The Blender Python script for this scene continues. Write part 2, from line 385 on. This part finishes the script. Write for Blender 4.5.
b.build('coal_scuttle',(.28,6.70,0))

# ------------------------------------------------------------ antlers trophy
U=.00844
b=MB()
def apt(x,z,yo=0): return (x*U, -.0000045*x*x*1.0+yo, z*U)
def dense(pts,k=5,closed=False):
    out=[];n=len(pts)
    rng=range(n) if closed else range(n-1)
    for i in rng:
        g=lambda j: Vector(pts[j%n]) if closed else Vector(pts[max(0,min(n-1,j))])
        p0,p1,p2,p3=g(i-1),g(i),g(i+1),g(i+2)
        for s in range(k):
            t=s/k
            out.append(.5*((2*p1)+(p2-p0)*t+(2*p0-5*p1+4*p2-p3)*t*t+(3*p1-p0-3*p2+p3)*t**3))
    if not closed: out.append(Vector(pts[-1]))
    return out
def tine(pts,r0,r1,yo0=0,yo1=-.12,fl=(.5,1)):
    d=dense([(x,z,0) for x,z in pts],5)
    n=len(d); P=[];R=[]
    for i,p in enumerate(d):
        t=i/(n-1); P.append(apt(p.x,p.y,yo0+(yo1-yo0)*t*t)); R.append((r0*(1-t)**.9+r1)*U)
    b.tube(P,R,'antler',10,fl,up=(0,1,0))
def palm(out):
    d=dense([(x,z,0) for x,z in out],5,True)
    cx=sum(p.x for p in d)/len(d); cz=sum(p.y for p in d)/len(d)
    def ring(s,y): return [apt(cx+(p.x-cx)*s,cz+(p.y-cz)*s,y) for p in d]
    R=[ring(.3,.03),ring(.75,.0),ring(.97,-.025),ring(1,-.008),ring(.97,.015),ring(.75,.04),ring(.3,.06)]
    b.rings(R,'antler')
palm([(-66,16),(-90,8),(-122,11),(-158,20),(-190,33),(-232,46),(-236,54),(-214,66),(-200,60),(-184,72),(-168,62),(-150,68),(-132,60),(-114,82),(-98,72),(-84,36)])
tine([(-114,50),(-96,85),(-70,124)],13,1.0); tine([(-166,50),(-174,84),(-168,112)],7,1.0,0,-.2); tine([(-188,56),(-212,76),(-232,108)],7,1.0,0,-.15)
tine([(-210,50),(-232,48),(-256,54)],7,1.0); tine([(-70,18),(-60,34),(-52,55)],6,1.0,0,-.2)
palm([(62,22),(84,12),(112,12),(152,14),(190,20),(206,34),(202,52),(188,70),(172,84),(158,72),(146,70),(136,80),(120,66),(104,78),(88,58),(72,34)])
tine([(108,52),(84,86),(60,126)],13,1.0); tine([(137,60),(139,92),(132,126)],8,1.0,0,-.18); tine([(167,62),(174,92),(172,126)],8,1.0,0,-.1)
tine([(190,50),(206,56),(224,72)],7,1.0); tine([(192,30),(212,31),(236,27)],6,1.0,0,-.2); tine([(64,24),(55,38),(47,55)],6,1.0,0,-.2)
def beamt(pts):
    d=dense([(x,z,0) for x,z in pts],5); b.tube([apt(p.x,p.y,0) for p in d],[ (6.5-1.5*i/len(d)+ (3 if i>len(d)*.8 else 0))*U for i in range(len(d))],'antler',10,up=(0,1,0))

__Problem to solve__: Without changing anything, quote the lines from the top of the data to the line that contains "b.build('coal_scuttle',(.28,6.70,0))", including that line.

__Result__:
The Blender Python script for this scene continues. Write part 2, from line 385 on. This part finishes the script. Write for Blender 4.5.
b.build('coal_scuttle',(.28,6.70,0))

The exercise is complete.